Instructions to follow -
Each line from the one that contains "Continue the Blender" to the end of the material must be set down exactly, and no line before it.

• • •

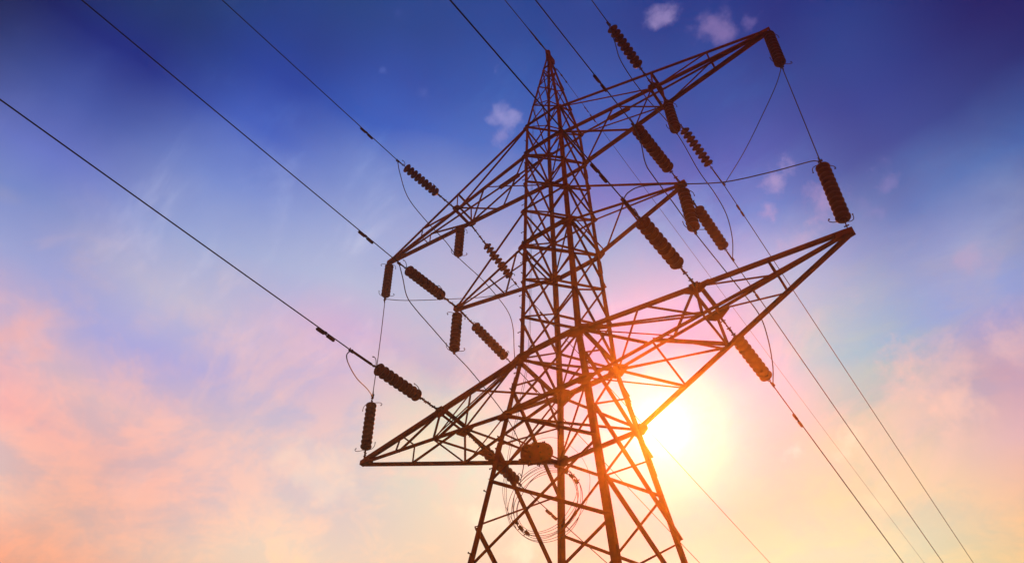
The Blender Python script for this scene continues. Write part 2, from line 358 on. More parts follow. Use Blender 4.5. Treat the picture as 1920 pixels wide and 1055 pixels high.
# peak above the upper arms
pk = MB()
pk.lathe([(.075, -.42), (.085, -.20), (.075, -.02), (.05, .05), (.02, .07)], 10, (0, 0, ZAPEX))
pk.box((0, 0.10, ZAPEX - .28), (.03, 0, 0), (0, .27, 0), (0, 0, .15))
pk.box((0, 0.16, ZAPEX - .50), (.05, 0, 0), (0, .16, 0), (0, 0, .10))
pk.box((0.05, 0.02, ZAPEX - .55), (.012, 0, 0), (0, .13, 0), (0, 0, .16))
pk.box((-0.05, 0.02, ZAPEX - .55), (.012, 0, 0), (0, .13, 0), (0, 0, .16))
peak = pk.build('peak_cap', M_STEEL, tower)
pl = [UT, UT + 1.48, UT + 2.85, UT + 4.22]
for f in FACES:
    for z0, z1 in zip(pl, pl[1:]): xpanel(f, z1, z0, .032, .026, 'peak_brace')
    flat(node(f[0], pl[-1]), node(f[1], pl[-1]), FACES[f], .045, .006, 1, 'peak_brace', tower)
# gusset plates
def gusset(l, z, n, wx, hu, hd, t=.010):
    sx, sy = SG[l]; p = node(l, z); q = MB(); n = V(n)
    if abs(n.y) > .5: u = V((sx, 0, 0))
    else: u = V((0, sy, 0))
    up_ = (node(l, z + .5) - node(l, z - .5)).normalized()
    pts = [p + u * wx + up_ * .03, p + u * wx - up_ * .05, p + u * .04 - up_ * hd, p - u * .12 - up_ * hd, p - u * (wx + .06) - up_ * .06, p - u * (wx + .02) + up_ * .07, p - u * .10 + up_ * hu, p + u * .03 + up_ * hu]
    q.prism([v + n * .012 for v in pts], n * t)
    return q.build('gusset_plate', M_STEEL, tower)
for l in 'ABCD':
    sy = SG[l][1]; sx = SG[l][0]
    gusset(l, LT, (0, sy, 0), .24, .17, .20)
    gusset(l, LB, (0, sy, 0), .17, .13, .15)
    gusset(l, MB_, (0, sy, 0), .15, .12, .13)
    gusset(l, MT, (0, sy, 0), .09, .08, .08)
    gusset(l, UB, (0, sy, 0), .12, .10, .10)
    gusset(l, UT, (0, sy, 0), .10, .08, .10)
    gusset(l, LT, (sx, 0, 0), .02, .10, .12)
    gusset(l, LT - .79, (sx, 0, 0), .01, .09, .09)
# footings
for l in 'ABCD':
    p = node(l, .25); q = MB()
    q.lathe([(.62, -.5), (.62, .12), (.38, .30), (.36, .34)], 16, (p.x, p.y, 0))
    q.build('footing', M_CONC, tower, True)

# ------------------------------------------------------------------ cross arms
TL = {"U": 6.848, "M": 3.547, "L": 6.314}
TZ = {"U": 20.892, "M": 16.606, "L": 12.646}
def cross_arm(k, s):
    zt, zb = RINGS[k + 'T'][0], RINGS[k + 'B'][0]
    tip = V((s * TL[k], 0, TZ[k]))
    lab = {'U': 'upper', 'M': 'middle', 'L': 'lower'}[k]
    side = {-1: ('A', 'B'), 1: ('C', 'D')}[s]
    yc = .035
    root = {}
    for h, z in (('T', zt), ('B', zb)):
        for i, l in enumerate(side): root[h + 'CD'[i]] = node(l, z)
    def tipend(c): return tip + V((-s * .05, (-yc if c[1] == 'C' else yc), (.03 if c[0] == 'T' else -.03)))
    def P(c, t):
        a = tipend(c); return a + (root[c] - a) * t
    # tip block: two plates and a bent channel end
    q = MB()
    L_ = {'U': .30, 'M': .20, 'L': .26}[k]; hh = {'U': .06, 'M': .07, 'L': .062}[k]
    for sy in (-1, 1):
        pts = [tip + V((s * .07, sy * .05, hh)), tip + V((s * .07, sy * .05, -hh)), tip + V((-s * L_, sy * (.05 + .03), -hh - .02)), tip + V((-s * L_, sy * (.05 + .03), hh + .01))]
        q.prism(pts, (0, sy * .010, 0))
    q.box(tip + V((s * .045, 0, 0)), (.022, 0, 0), (0, .049, 0), (0, 0, hh - .003))
    q.box(tip + V((-s * .10, 0, -.01)), (.10, 0, 0), (0, .044, 0), (0, 0, .012))
    arm = q.build('cross_arm', M_STEEL, tower)
    arm['label'] = f"{lab} cross arm reaching to the {'left' if s < 0 else 'right'}"
    CW = {'U': {'T': .052, 'B': .086}, 'M': {'T': .045, 'B': .072}, 'L': {'T': .100, 'B': .078}}[k]
    for c in ('TC', 'TD', 'BC', 'BD'):
        sy = -1 if c[1] == 'C' else 1; w = CW[c[0]]
        if k == 'M' and c == 'BC': w = .055
        if k == 'L': w = {'TC': .102 if s < 0 else .078, 'TD': .062 if s < 0 else .050, 'BC': .050, 'BD': .076}[c]
        if k == 'U': w = {'TC': .054, 'TD': .046, 'BC': .078, 'BD': .096}[c]
        if k == 'M': w = {'TC': .042, 'TD': .032, 'BC': .046, 'BD': .080}[c]
        q = MB()
        a, b = tipend(c), root[c] + V((-s * .03, 0, 0))
        q.angle(a, b, w, .008, (0, -sy, 0), (0, 0, 1 if sy < 0 else -1))
        q.build('chord', M_STEEL, arm)
    def br(a, b, n, w=.040, side_=1, name='arm_brace', trim=.01, shift=0.):
        ca, ta = a; cb, tb = b
        A = P(ca, ta) if ca[0] in 'TB' and len(ca) == 2 and ta is not None else None
        B = P(cb, tb)
        return flat(A, B, n, w, .005, side_, name, arm, trim, shift)
    FY = {'C': V((0, -1, 0)), 'D': V((0, 1, 0))}
    UPN, DN = V((0, 0, 1)), V((0, 0, -1))
    if k == 'L':
        for y in 'CD':
            n = FY[y]
            br(('T' + y, .27), ('B' + y, .27), n, .05); br(('T' + y, .535), ('B' + y, .55), n, .065)
            br(('T' + y, .52), ('B' + y, .28), n, .045, -1); br(('T' + y, 1.0), ('B' + y, .56), n, .05, -1)
            br(('T' + y, .74), ('B' + y, .56), n, .036, 1); br(('T' + y, 1.0), ('B' + y, .76), n, .05, 1)
            br(('T' + y, 1.0), ('B' + y, .545), n, .032, 1, shift=.008)
        p_, r_ = ('C', 'D') if s > 0 else ('D', 'C')
        br(('T' + p_, .76), ('T' + r_, 1.0), UPN, .045, -1); br(('T' + p_, 1.0), ('T' + r_, .72), UPN, .036, 1); br(('T' + p_, .535), ('T' + r_, .72), UPN, .045, 1)
        br(('TC', .27), ('TD', .27), UPN, .05)
        br(('BC', .55), ('BD', .55), DN, .05); br(('B' + p_, .744), ('B' + r_, .545), DN, .062, -1); br(('B' + p_, .744), ('B' + r_, .76), DN, .045, 1)
        br(('B' + p_, 1.0), ('B' + r_, .77), DN, .036, 1)
        tb = .535
    elif k == 'U':
        for y in 'CD':
            n = FY[y]
            br(('T' + y, .255), ('B' + y, .255), n, .045); br(('T' + y, .515), ('B' + y, .525), n, .06 if y == 'D' else .045)
            br(('T' + y, 1.0), ('B' + y, .53), n, .045, -1); br(('B' + y, .515), ('T' + y, .26), n, .045, -1)
        br(('BC', .727), ('BD', 1.0), DN, .040, 1); br(('BC', 1.0), ('BD', .72), DN, .048, -1)
        br(('BC', .720), ('BD', .53), DN, .048, 1); br(('BC', .53), ('BD', .70), DN, .040, -1)
        br(('TC', .515), ('TD', .515), UPN, .08, 1); br(('BC', .255), ('BD', .255), DN, .04)
        sp = MB(); a, b = P('TD', .70), P('TD', .82)      # bolted splice on the rear top chord
        sp.box((a + b) / 2 + V((0, .012, -.02)), (b - a) / 2, V((0, .010, 0)), V((0, 0, .075)))
        sp.box((a + b) / 2 + V((0, -.02, .016)), (b - a) / 2, V((0, .06, 0)), V((0, 0, .010)))
        sp.build('splice_plate', M_STEEL, arm)
        tb = .525
    else:
        br(('BC', .5), ('BD', .5), DN, .05)
        p_, r_ = ('C', 'D') if s > 0 else ('D', 'C')
        br(('B' + p_, .5), ('B' + r_, .91), DN, .042, -1)
        br(('B' + p_, .95), ('B' + r_, .93), DN, .036, 1)
        tb = None
    if tb:
        # double channel across the chords that the strain strings pull on
        lev = 'T' if k == 'L' else 'B'
        a, b = P(lev + 'C', tb), P(lev + 'D', tb); zz = -.012 if k == 'L' else .004
        q = MB()
        for dx in (-1, 1):
            A_ = V((a.x + dx * .055, a.y - .09, a.z + zz)); B_ = V((b.x + dx * .055, b.y + .09, b.z + zz))
            q.angle(A_, B_, .075, .008, (dx, 0, 0), (0, 0, -1 if k == 'L' else 1))
            q.angle(A_ + V((dx * .075, 0, 0)), B_ + V((dx * .075, 0, 0)), .008, .007, (-dx, 0, 0), (0, 0, -1 if k == 'L' else 1))
        for e, y in ((a, -1), (b, 1)):
            q.box((e.x, e.y + y * .05, e.z + zz + .012), (.10, 0, 0), (0, .07, 0), (0, 0, .006))
        q.build('cross_beam', M_STEEL, arm)
        if k == 'L':
            for y, e in (('C', a), ('D', b)):
                n = FY[y]; q = MB()
                q.prism([e + n * .014 + V((dx, 0, dz)) for dx, dz in ((-.28, .03), (-.28, -.05), (-.05, -.22), (.10, -.22), (.30, -.06), (.30, .03))], n * .010)
                q.build('gusset_plate', M_STEEL, arm)
        else:
            e = b; n = FY['D']; q = MB()
            q.prism([e + n * .014 + V((dx, 0, dz)) for dx, dz in ((-.22, .08), (-.26, -.03), (.26, -.03), (.22, .08), (.06, .14), (-.06, .14))], n * .010)
            q.build('gusset_plate', M_STEEL, arm)
    return arm
for k in 'UML':
    for s in (-1, 1): cross_arm(k, s)

# ------------------------------------------------------------------ insulator strings
PITCH = .158
disc_mb = MB()
disc_mb.lathe([(.030, -.006), (.060, .0), (.074, .010), (.074, .026), (.088, .038), (.118, .048), (.132, .066), (.137, .084), (.135, .100), (.124, .110), (.108, .106), (.096, .120), (.078, .114), (.066, .126), (.054, .122), (.042, .140), (.036, .152)], 26)
proto_disc = disc_mb.build('insulator_disc', M_PORC, None, True)
col.objects.unlink(proto_disc)
def horn(q, z, ang, zs, kind):
    """arcing horn: a thin rod leaving the string sideways; zs = +1 bends along +Z of the string"""
    u = V((math.cos(ang), math.sin(ang), 0))
    if kind == 'hook':
        pts = [(0, 0), (.10, -.01 * zs), (.20, -.02 * zs), (.265, .0), (.285, .045 * zs), (.262, .075 * zs)]
    else:
        pts = [(0, 0), (.09, .0), (.17, .05 * zs), (.215, .13 * zs), (.225, .24 * zs)]
    q.tube(catmull([u * r + V((0, 0, z + h)) for r, h in pts], 6), .0085, 6)
    q.lathe([(.013, -.013), (.013, .013)], 8, u * pts[-1][0] + V((0, 0, z + pts[-1][1])))
def shackles(q, z0, z1, seed=0):
    """chain of shackles, links and bolts between z0 and z1"""
    rr = random.Random(seed); z = z0; i = 0
    while z < z1 - .03:
        ln = min(rr.choice((.10, .12, .14)), z1 - z)
        if i % 3 == 0:
            for sx in (-1, 1):
                a = V((.020 * sx, 0, 0)) if i % 2 else V((0, .020 * sx, 0))
                q.box(V((0, 0, z + ln / 2)) + a, (.008, 0, 0), (0, .008, 0), (0, 0, ln / 2))
        elif i % 3 == 1:
            q.box((0, 0, z + ln / 2), (.010, 0, 0), (0, .024, 0), (0, 0, ln / 2))
        else:
            q.lathe([(.012, 0), (.022, ln * .3), (.022, ln * .7), (.012, ln)], 8, (0, 0, z))
        ax = (1, 0, 0) if i % 2 else (0, 1, 0)
        q.lathe([(.013, -.048), (.013, .048)], 6, (0, 0, z + .012), ax)
        z += ln; i += 1
    q.tube([(0, 0, z0), (0, 0, z1)], .009, 6)
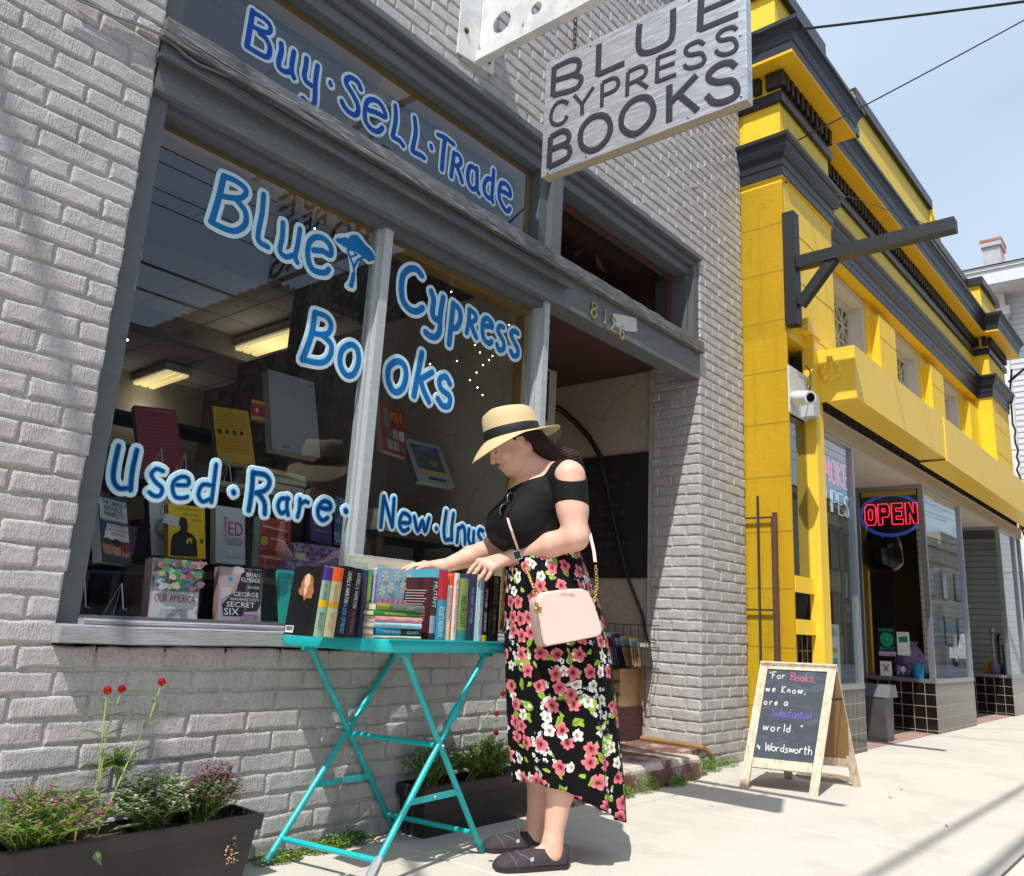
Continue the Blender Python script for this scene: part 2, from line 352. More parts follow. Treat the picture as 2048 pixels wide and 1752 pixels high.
mb=MB(); mb.box(3.2,4.95,.13,1.4,2.61,2.66); obj('doorway_soffit',mb,M('dark_brown_soffit','4a2f28',.7,.15),bs)
mb=MB(); mb.box(4.86,4.89,1.235,1.28,.12,2.2); mb.box(4.45,4.9,1.2,1.28,2.2,2.28); obj('door_trim',mb,M('off_white_trim','b9b3a6',.6),bs)
mb=MB(); mb.box(4.0,4.9,1.28,1.3,.12,2.2)
STEP=NG('worn_red_step')
def _st(g):
    z=g.n('ShaderNodeSeparateXYZ'); g.l(g.co.outputs['Object'],z.inputs[0]); f=g.noise(scale=6,detail=8,rough=.7)
    c=g.mix(g.noise(scale=3),lin('6a443c'),lin('7d564c'))
    wear=g.ramp(g.math('ADD',f,g.math('MULTIPLY',g.math('ABSOLUTE',g.math('SUBTRACT',z.outputs[1],.0)),-.0)),[(.5,0),(.56,1)])
    n2=g.n('ShaderNodeNewGeometry'); zz=g.n('ShaderNodeSeparateXYZ'); g.l(n2.outputs['Position'],zz.inputs[0])
    edge=g.math('MULTIPLY',g.math('SUBTRACT',1,g.math('MULTIPLY',g.math('ABSOLUTE',g.math('SUBTRACT',zz.outputs[1],-.13)),7),clamp=True),g.math('GREATER_THAN',zz.outputs[2],.09))
    w2=g.math('MAXIMUM',g.math('MULTIPLY',wear,.6),g.math('MULTIPLY',edge,g.ramp(f,[(.4,0),(.5,1)])))
    g.p(col=g.mix(w2,c,lin('c9beb2')),rough=.8); g.bump(g.noise(scale=22,detail=7),.01); return g.mat
STEP=_st(STEP)
mb=MB(); 
poly=[]
rr=random.Random(2)
for a,b in (((3.245,-.15),(4.56,-.15)),((4.56,-.15),(4.585,-.02))):
    for i in range(8 if a[0]<4 else 3):
        t=i/(8 if a[0]<4 else 3); poly.append((a[0]+(b[0]-a[0])*t+rr.uniform(-.006,.006),a[1]+(b[1]-a[1])*t+rr.uniform(-.006,.006)))
poly+=[(4.585,.0),(4.9,.012),(4.9,1.3),(3.245,1.3),(3.245,.0)]
zs=[(0,0),(.105,0),(.125,.012)]
vs=[];n=len(poly)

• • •

Finished answer -
Continue the Blender Python script for this scene: part 2, from line 352. More parts follow. Treat the picture as 2048 pixels wide and 1752 pixels high.
mb=MB(); mb.box(3.2,4.95,.13,1.4,2.61,2.66); obj('doorway_soffit',mb,M('dark_brown_soffit','4a2f28',.7,.15),bs)
mb=MB(); mb.box(4.86,4.89,1.235,1.28,.12,2.2); mb.box(4.45,4.9,1.2,1.28,2.2,2.28); obj('door_trim',mb,M('off_white_trim','b9b3a6',.6),bs)
mb=MB(); mb.box(4.0,4.9,1.28,1.3,.12,2.2)
STEP=NG('worn_red_step')
def _st(g):
    z=g.n('ShaderNodeSeparateXYZ'); g.l(g.co.outputs['Object'],z.inputs[0]); f=g.noise(scale=6,detail=8,rough=.7)
    c=g.mix(g.noise(scale=3),lin('6a443c'),lin('7d564c'))
    wear=g.ramp(g.math('ADD',f,g.math('MULTIPLY',g.math('ABSOLUTE',g.math('SUBTRACT',z.outputs[1],.0)),-.0)),[(.5,0),(.56,1)])
    n2=g.n('ShaderNodeNewGeometry'); zz=g.n('ShaderNodeSeparateXYZ'); g.l(n2.outputs['Position'],zz.inputs[0])
    edge=g.math('MULTIPLY',g.math('SUBTRACT',1,g.math('MULTIPLY',g.math('ABSOLUTE',g.math('SUBTRACT',zz.outputs[1],-.13)),7),clamp=True),g.math('GREATER_THAN',zz.outputs[2],.09))
    w2=g.math('MAXIMUM',g.math('MULTIPLY',wear,.6),g.math('MULTIPLY',edge,g.ramp(f,[(.4,0),(.5,1)])))
    g.p(col=g.mix(w2,c,lin('c9beb2')),rough=.8); g.bump(g.noise(scale=22,detail=7),.01); return g.mat
STEP=_st(STEP)
mb=MB(); 
poly=[]
rr=random.Random(2)
for a,b in (((3.245,-.15),(4.56,-.15)),((4.56,-.15),(4.585,-.02))):
    for i in range(8 if a[0]<4 else 3):
        t=i/(8 if a[0]<4 else 3); poly.append((a[0]+(b[0]-a[0])*t+rr.uniform(-.006,.006),a[1]+(b[1]-a[1])*t+rr.uniform(-.006,.006)))
poly+=[(4.585,.0),(4.9,.012),(4.9,1.3),(3.245,1.3),(3.245,.0)]
zs=[(0,0),(.105,0),(.125,.012)]
vs=[];n=len(poly)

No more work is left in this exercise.